Parte primera
Lo admito, el día que me puse la pañoleta scout me dio roche. Me dio penita (como dicen las chicas huequis que se embriagan con la plata de papi en Asia) volver a casa con ese retazo de tela envolviendo mi cuello, casi casi como mi mamá. Claro, como cuando mami se iba regia y oronda con su chal chileno a jugar canasta a casa de la tía Yanira.
Recuerdo que quise quitármela acabada la primera reunión scout a la que iba -y en la que juré portarme bien, poner la otra mejilla, hacer una buena acción diaria, ser digno de confianza y no sé que otras cosas más-, pero Miguel Hugo (infatigable y rollizo amigo de infancia) me miró de reojo y adivinando mis paganas intenciones me susurro al oído: “Te está mirando.
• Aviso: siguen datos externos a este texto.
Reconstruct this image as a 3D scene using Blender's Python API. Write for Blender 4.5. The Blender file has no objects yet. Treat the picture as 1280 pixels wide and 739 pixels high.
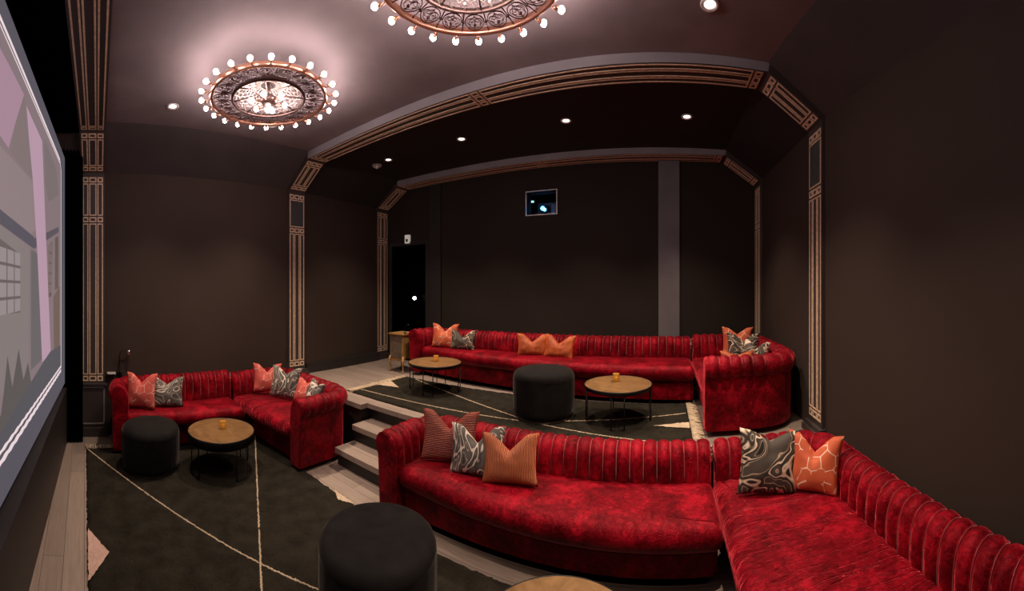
import bpy, bmesh, math, random
from mathutils import Vector, Matrix, noise
random.seed(7)
C = bpy.context.scene.collection
PI = math.pi

# ------------------------------------------------------------------ materials
def lin(c):
    def f(v):
        v /= 255.0
        return v / 12.92 if v <= 0.04045 else ((v + 0.055) / 1.055) ** 2.4
    return (f(c[0]), f(c[1]), f(c[2]), 1)

class NT:
    def __init__(s, name):
        s.m = bpy.data.materials.new(name); s.m.use_nodes = True
        s.t = s.m.node_tree; s.n = s.t.nodes; s.l = s.t.links
        s.b = s.n['Principled BSDF']
    def add(s, typ, **kw):
        n = s.n.new(typ)
        for k, v in kw.items():
            if k.startswith('_'): setattr(n, k[1:], v)
            else: n.inputs[k.replace('__', ' ')].default_value = v
        return n
    def link(s, a, b): s.l.new(a, b)
    def coord(s, scale=(1, 1, 1)):
        tc = s.n.new('ShaderNodeTexCoord'); mp = s.n.new('ShaderNodeMapping')
        mp.inputs['Scale'].default_value = scale
        s.link(tc.outputs['Object'], mp.inputs['Vector'])
        return mp.outputs['Vector']
    def noise(s, vec, scale, detail=3, dist=0, rough=.5):
        n = s.n.new('ShaderNodeTexNoise'); n.inputs['Scale'].default_value = scale
        n.inputs['Detail'].default_value = detail; n.inputs['Distortion'].default_value = dist
        n.inputs['Roughness'].default_value = rough
        s.link(vec, n.inputs['Vector']); return n.outputs['Fac']
    def ramp(s, fac, stops, interp='LINEAR'):
        r = s.n.new('ShaderNodeValToRGB'); r.color_ramp.interpolation = interp
        e = r.color_ramp.elements
        e[0].position, e[0].color = stops[0][0], stops[0][1]
        e[1].position, e[1].color = stops[-1][0], stops[-1][1]
        for p, c in stops[1:-1]:
            x = e.new(p); x.color = c
        s.link(fac, r.inputs['Fac']); return r.outputs['Color']
    def bump(s, h, strength=.3, dist=.01, prev=None):
        b = s.n.new('ShaderNodeBump'); b.inputs['Strength'].default_value = strength
        b.inputs['Distance'].default_value = dist; s.link(h, b.inputs['Height'])
        if prev is not None: s.link(prev, b.inputs['Normal'])
        s.link(b.outputs['Normal'], s.b.inputs['Normal']); return b.outputs['Normal']
    def mix(s, fac, a, b):
        m = s.n.new('ShaderNodeMix'); m.data_type = 'RGBA'
        if isinstance(fac, (int, float)): m.inputs[0].default_value = fac
        else: s.link(fac, m.inputs[0])
        for i, x in ((6, a), (7, b)):
            if isinstance(x, tuple): m.inputs[i].default_value = x
            else: s.link(x, m.inputs[i])
        return m.outputs[2]
    def set(s, **kw):
        for k, v in kw.items():
            k = k.replace('_', ' ')
            i = s.b.inputs[k]
            if hasattr(v, 'is_linked') or hasattr(v, 'links'): s.link(v, i)
            else: i.default_value = v
        return s.m

def G(v): return (v, v, v, 1)
def plain(name, col, rough=.6, metal=0, **kw):
    t = NT(name); t.set(Base_Color=(*col, 1), Roughness=rough, Metallic=metal, **kw); return t.m
def emis(name, col, st):
    t = NT(name); t.set(Base_Color=(0, 0, 0, 1), Emission_Color=(*col[:3], 1), Emission_Strength=st, Roughness=1.0); return t.m

def painted(name, col, rough=.55, var=.12, sc=3):
    t = NT(name); v = t.coord()
    n = t.noise(v, sc, 4)
    a = tuple(x * (1 - var) for x in col) + (1,); b = tuple(x * (1 + var) for x in col) + (1,)
    c = t.ramp(n, [(.3, a), (.7, b)])
    t.set(Base_Color=c, Roughness=rough)
    t.bump(t.noise(v, 160, 2), .06, .004)
    return t.m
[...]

No voltees, Alessandra te está viendo”.
¿Y quién era esa silente observadora que prolongaba mi penita? Pues era la niña que había jubilado mi afición por Meteoro y los Transformers. Era una mocosa linda y agrandada con ojitos de chocolate y cabello de manzanilla. Ella era el verdadero motivo de que esa tarde sufriera un proceso de mimesis con el pájaro carpintero y que me valiera madre las amenazas de los amigos de cuadra: “Nosotros no jugamos con gay scouts”.
Pero volvamos al intento por despojarme la pañoleta. Bueno, eran las seis de la tarde de un sábado de 1987 y el silbato había dado por terminada la reunión scout en la canchita 24. Entonces, casi al instante, urdí la forma más solapa de quitarme el corbatín tricolor, pero ¿cómo sacarme la pañoleta si ahora ella andaba oteándome? Seguramente cuchicheaba con sus amigas de patrulla lo bien que me asentaba el uniforme, lo mostro que se me veía con mis insignias y pañoleta, lo lindo que lucía con mi banderín de los Toros (¡Con cachos y sin cachos siempre machos!).
Y es que esa tarde dejaba de ser el chiquillo anónimo que rondaba todas las tardes con su bici por la casa de Alessandra, tras conseguir la visa materna con las excusas más inverosímiles que un niño de 9 años puede inventar.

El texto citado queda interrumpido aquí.